> [Rows from a 3D scene dataset]:
-*-*-
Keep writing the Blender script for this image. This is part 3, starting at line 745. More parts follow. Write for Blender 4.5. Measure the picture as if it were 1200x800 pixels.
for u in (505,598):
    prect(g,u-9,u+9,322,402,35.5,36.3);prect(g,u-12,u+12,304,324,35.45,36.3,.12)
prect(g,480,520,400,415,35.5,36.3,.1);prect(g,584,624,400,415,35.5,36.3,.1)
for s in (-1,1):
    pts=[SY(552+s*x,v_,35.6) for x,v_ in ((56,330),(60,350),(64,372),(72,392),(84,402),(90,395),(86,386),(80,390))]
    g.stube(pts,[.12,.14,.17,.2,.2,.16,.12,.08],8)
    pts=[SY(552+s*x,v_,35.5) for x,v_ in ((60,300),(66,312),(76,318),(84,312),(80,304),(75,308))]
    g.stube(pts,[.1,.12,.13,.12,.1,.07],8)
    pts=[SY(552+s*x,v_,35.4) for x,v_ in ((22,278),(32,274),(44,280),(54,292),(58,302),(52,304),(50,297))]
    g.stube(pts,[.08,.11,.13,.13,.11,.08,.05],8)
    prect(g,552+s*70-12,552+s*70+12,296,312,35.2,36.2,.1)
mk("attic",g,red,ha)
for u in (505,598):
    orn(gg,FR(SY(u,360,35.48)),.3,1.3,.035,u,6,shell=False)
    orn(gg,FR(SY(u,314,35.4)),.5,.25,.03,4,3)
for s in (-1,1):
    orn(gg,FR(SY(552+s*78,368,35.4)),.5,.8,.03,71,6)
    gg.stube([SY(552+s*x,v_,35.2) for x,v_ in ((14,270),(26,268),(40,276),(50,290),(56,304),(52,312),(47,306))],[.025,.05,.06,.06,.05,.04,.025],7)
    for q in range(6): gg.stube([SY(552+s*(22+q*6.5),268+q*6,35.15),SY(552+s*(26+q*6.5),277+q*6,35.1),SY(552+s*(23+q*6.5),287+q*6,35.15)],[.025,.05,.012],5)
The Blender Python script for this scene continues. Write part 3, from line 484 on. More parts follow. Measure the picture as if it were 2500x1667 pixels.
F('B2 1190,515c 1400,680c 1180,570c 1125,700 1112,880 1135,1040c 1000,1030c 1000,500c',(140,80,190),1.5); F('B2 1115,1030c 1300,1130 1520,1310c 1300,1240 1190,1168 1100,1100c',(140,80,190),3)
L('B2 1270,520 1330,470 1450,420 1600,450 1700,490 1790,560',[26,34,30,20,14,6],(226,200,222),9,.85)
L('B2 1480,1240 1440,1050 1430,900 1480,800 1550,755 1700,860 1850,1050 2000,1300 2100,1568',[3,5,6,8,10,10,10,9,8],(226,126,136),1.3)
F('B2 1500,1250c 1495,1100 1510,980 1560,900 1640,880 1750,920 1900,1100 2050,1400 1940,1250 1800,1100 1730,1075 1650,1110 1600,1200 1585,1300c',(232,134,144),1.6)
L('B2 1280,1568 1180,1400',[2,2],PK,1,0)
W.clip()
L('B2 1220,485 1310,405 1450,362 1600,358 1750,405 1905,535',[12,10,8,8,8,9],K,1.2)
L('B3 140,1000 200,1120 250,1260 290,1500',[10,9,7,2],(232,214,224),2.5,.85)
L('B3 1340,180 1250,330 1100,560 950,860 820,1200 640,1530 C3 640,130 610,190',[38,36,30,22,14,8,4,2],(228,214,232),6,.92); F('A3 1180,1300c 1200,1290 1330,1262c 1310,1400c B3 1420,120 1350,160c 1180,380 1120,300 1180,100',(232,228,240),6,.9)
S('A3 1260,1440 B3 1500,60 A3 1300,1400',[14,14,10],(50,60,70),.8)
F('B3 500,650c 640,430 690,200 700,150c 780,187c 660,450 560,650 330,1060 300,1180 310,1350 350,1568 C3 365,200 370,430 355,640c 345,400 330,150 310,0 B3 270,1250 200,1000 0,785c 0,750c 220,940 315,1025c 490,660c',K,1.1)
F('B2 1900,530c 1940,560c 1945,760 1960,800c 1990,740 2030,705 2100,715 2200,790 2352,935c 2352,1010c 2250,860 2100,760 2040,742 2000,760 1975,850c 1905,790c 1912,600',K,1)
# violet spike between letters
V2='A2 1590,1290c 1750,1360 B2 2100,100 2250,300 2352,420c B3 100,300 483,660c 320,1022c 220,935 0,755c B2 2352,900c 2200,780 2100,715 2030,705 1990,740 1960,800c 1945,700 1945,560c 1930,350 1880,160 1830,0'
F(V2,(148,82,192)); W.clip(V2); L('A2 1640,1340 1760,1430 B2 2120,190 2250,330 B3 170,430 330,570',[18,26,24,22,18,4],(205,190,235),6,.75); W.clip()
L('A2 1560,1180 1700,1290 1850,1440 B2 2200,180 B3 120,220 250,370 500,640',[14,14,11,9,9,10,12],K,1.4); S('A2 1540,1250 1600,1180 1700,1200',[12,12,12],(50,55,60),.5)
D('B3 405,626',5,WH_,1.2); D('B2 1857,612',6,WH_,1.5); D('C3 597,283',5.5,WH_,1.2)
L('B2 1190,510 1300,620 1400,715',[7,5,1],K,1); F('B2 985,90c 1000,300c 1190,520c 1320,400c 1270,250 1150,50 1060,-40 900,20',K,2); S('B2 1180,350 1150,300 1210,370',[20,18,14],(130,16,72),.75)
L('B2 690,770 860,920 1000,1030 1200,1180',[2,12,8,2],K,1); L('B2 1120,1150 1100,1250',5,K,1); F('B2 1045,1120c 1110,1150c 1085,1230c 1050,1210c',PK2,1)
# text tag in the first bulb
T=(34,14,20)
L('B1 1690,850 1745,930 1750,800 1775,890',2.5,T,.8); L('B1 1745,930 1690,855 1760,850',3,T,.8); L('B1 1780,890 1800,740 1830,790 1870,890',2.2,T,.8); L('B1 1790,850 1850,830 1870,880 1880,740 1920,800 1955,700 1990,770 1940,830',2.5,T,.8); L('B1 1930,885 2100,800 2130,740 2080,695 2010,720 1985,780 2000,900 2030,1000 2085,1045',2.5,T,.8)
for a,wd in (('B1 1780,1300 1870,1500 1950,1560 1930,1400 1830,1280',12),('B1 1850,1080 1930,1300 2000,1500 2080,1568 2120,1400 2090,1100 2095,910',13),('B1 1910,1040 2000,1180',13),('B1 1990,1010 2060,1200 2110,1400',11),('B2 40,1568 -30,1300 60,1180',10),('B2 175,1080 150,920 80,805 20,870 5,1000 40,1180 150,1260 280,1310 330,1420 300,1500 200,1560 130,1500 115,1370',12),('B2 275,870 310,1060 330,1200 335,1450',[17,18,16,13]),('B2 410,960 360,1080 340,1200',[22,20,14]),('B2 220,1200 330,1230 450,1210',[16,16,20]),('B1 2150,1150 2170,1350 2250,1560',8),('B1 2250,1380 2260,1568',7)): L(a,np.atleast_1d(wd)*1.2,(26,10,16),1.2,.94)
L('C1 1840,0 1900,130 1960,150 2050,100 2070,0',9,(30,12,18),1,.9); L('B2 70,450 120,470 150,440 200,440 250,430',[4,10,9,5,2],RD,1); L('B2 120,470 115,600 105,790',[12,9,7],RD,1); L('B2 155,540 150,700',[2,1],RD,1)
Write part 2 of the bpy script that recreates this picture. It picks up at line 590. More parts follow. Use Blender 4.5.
-*-*-
> [WORK TO DO]: Retype the listing. Match it exactly.

> [TASK OUTPUT]:
Keep writing the Blender script for this image. This is part 3, starting at line 745. More parts follow. Write for Blender 4.5. Measure the picture as if it were 1200x800 pixels.
for u in (505,598):
    prect(g,u-9,u+9,322,402,35.5,36.3);prect(g,u-12,u+12,304,324,35.45,36.3,.12)
prect(g,480,520,400,415,35.5,36.3,.1);prect(g,584,624,400,415,35.5,36.3,.1)
for s in (-1,1):
    pts=[SY(552+s*x,v_,35.6) for x,v_ in ((56,330),(60,350),(64,372),(72,392),(84,402),(90,395),(86,386),(80,390))]
    g.stube(pts,[.12,.14,.17,.2,.2,.16,.12,.08],8)
    pts=[SY(552+s*x,v_,35.5) for x,v_ in ((60,300),(66,312),(76,318),(84,312),(80,304),(75,308))]
    g.stube(pts,[.1,.12,.13,.12,.1,.07],8)
    pts=[SY(552+s*x,v_,35.4) for x,v_ in ((22,278),(32,274),(44,280),(54,292),(58,302),(52,304),(50,297))]
    g.stube(pts,[.08,.11,.13,.13,.11,.08,.05],8)
    prect(g,552+s*70-12,552+s*70+12,296,312,35.2,36.2,.1)
mk("attic",g,red,ha)
for u in (505,598):
    orn(gg,FR(SY(u,360,35.48)),.3,1.3,.035,u,6,shell=False)
    orn(gg,FR(SY(u,314,35.4)),.5,.25,.03,4,3)
for s in (-1,1):
    orn(gg,FR(SY(552+s*78,368,35.4)),.5,.8,.03,71,6)
    gg.stube([SY(552+s*x,v_,35.2) for x,v_ in ((14,270),(26,268),(40,276),(50,290),(56,304),(52,312),(47,306))],[.025,.05,.06,.06,.05,.04,.025],7)
    for q in range(6): gg.stube([SY(552+s*(22+q*6.5),268+q*6,35.15),SY(552+s*(26+q*6.5),277+q*6,35.1),SY(552+s*(23+q*6.5),287+q*6,35.15)],[.025,.05,.012],5)
The Blender Python script for this scene continues. Write part 3, from line 484 on. More parts follow. Measure the picture as if it were 2500x1667 pixels.
F('B2 1190,515c 1400,680c 1180,570c 1125,700 1112,880 1135,1040c 1000,1030c 1000,500c',(140,80,190),1.5); F('B2 1115,1030c 1300,1130 1520,1310c 1300,1240 1190,1168 1100,1100c',(140,80,190),3)
L('B2 1270,520 1330,470 1450,420 1600,450 1700,490 1790,560',[26,34,30,20,14,6],(226,200,222),9,.85)
L('B2 1480,1240 1440,1050 1430,900 1480,800 1550,755 1700,860 1850,1050 2000,1300 2100,1568',[3,5,6,8,10,10,10,9,8],(226,126,136),1.3)
F('B2 1500,1250c 1495,1100 1510,980 1560,900 1640,880 1750,920 1900,1100 2050,1400 1940,1250 1800,1100 1730,1075 1650,1110 1600,1200 1585,1300c',(232,134,144),1.6)
L('B2 1280,1568 1180,1400',[2,2],PK,1,0)
W.clip()
L('B2 1220,485 1310,405 1450,362 1600,358 1750,405 1905,535',[12,10,8,8,8,9],K,1.2)
L('B3 140,1000 200,1120 250,1260 290,1500',[10,9,7,2],(232,214,224),2.5,.85)
L('B3 1340,180 1250,330 1100,560 950,860 820,1200 640,1530 C3 640,130 610,190',[38,36,30,22,14,8,4,2],(228,214,232),6,.92); F('A3 1180,1300c 1200,1290 1330,1262c 1310,1400c B3 1420,120 1350,160c 1180,380 1120,300 1180,100',(232,228,240),6,.9)
S('A3 1260,1440 B3 1500,60 A3 1300,1400',[14,14,10],(50,60,70),.8)
F('B3 500,650c 640,430 690,200 700,150c 780,187c 660,450 560,650 330,1060 300,1180 310,1350 350,1568 C3 365,200 370,430 355,640c 345,400 330,150 310,0 B3 270,1250 200,1000 0,785c 0,750c 220,940 315,1025c 490,660c',K,1.1)
F('B2 1900,530c 1940,560c 1945,760 1960,800c 1990,740 2030,705 2100,715 2200,790 2352,935c 2352,1010c 2250,860 2100,760 2040,742 2000,760 1975,850c 1905,790c 1912,600',K,1)
# violet spike between letters
V2='A2 1590,1290c 1750,1360 B2 2100,100 2250,300 2352,420c B3 100,300 483,660c 320,1022c 220,935 0,755c B2 2352,900c 2200,780 2100,715 2030,705 1990,740 1960,800c 1945,700 1945,560c 1930,350 1880,160 1830,0'
F(V2,(148,82,192)); W.clip(V2); L('A2 1640,1340 1760,1430 B2 2120,190 2250,330 B3 170,430 330,570',[18,26,24,22,18,4],(205,190,235),6,.75); W.clip()
L('A2 1560,1180 1700,1290 1850,1440 B2 2200,180 B3 120,220 250,370 500,640',[14,14,11,9,9,10,12],K,1.4); S('A2 1540,1250 1600,1180 1700,1200',[12,12,12],(50,55,60),.5)
D('B3 405,626',5,WH_,1.2); D('B2 1857,612',6,WH_,1.5); D('C3 597,283',5.5,WH_,1.2)
L('B2 1190,510 1300,620 1400,715',[7,5,1],K,1); F('B2 985,90c 1000,300c 1190,520c 1320,400c 1270,250 1150,50 1060,-40 900,20',K,2); S('B2 1180,350 1150,300 1210,370',[20,18,14],(130,16,72),.75)
L('B2 690,770 860,920 1000,1030 1200,1180',[2,12,8,2],K,1); L('B2 1120,1150 1100,1250',5,K,1); F('B2 1045,1120c 1110,1150c 1085,1230c 1050,1210c',PK2,1)
# text tag in the first bulb
T=(34,14,20)
L('B1 1690,850 1745,930 1750,800 1775,890',2.5,T,.8); L('B1 1745,930 1690,855 1760,850',3,T,.8); L('B1 1780,890 1800,740 1830,790 1870,890',2.2,T,.8); L('B1 1790,850 1850,830 1870,880 1880,740 1920,800 1955,700 1990,770 1940,830',2.5,T,.8); L('B1 1930,885 2100,800 2130,740 2080,695 2010,720 1985,780 2000,900 2030,1000 2085,1045',2.5,T,.8)
for a,wd in (('B1 1780,1300 1870,1500 1950,1560 1930,1400 1830,1280',12),('B1 1850,1080 1930,1300 2000,1500 2080,1568 2120,1400 2090,1100 2095,910',13),('B1 1910,1040 2000,1180',13),('B1 1990,1010 2060,1200 2110,1400',11),('B2 40,1568 -30,1300 60,1180',10),('B2 175,1080 150,920 80,805 20,870 5,1000 40,1180 150,1260 280,1310 330,1420 300,1500 200,1560 130,1500 115,1370',12),('B2 275,870 310,1060 330,1200 335,1450',[17,18,16,13]),('B2 410,960 360,1080 340,1200',[22,20,14]),('B2 220,1200 330,1230 450,1210',[16,16,20]),('B1 2150,1150 2170,1350 2250,1560',8),('B1 2250,1380 2260,1568',7)): L(a,np.atleast_1d(wd)*1.2,(26,10,16),1.2,.94)
L('C1 1840,0 1900,130 1960,150 2050,100 2070,0',9,(30,12,18),1,.9); L('B2 70,450 120,470 150,440 200,440 250,430',[4,10,9,5,2],RD,1); L('B2 120,470 115,600 105,790',[12,9,7],RD,1); L('B2 155,540 150,700',[2,1],RD,1)
Write part 2 of the bpy script that recreates this picture. It picks up at line 590. More parts follow. Use Blender 4.5.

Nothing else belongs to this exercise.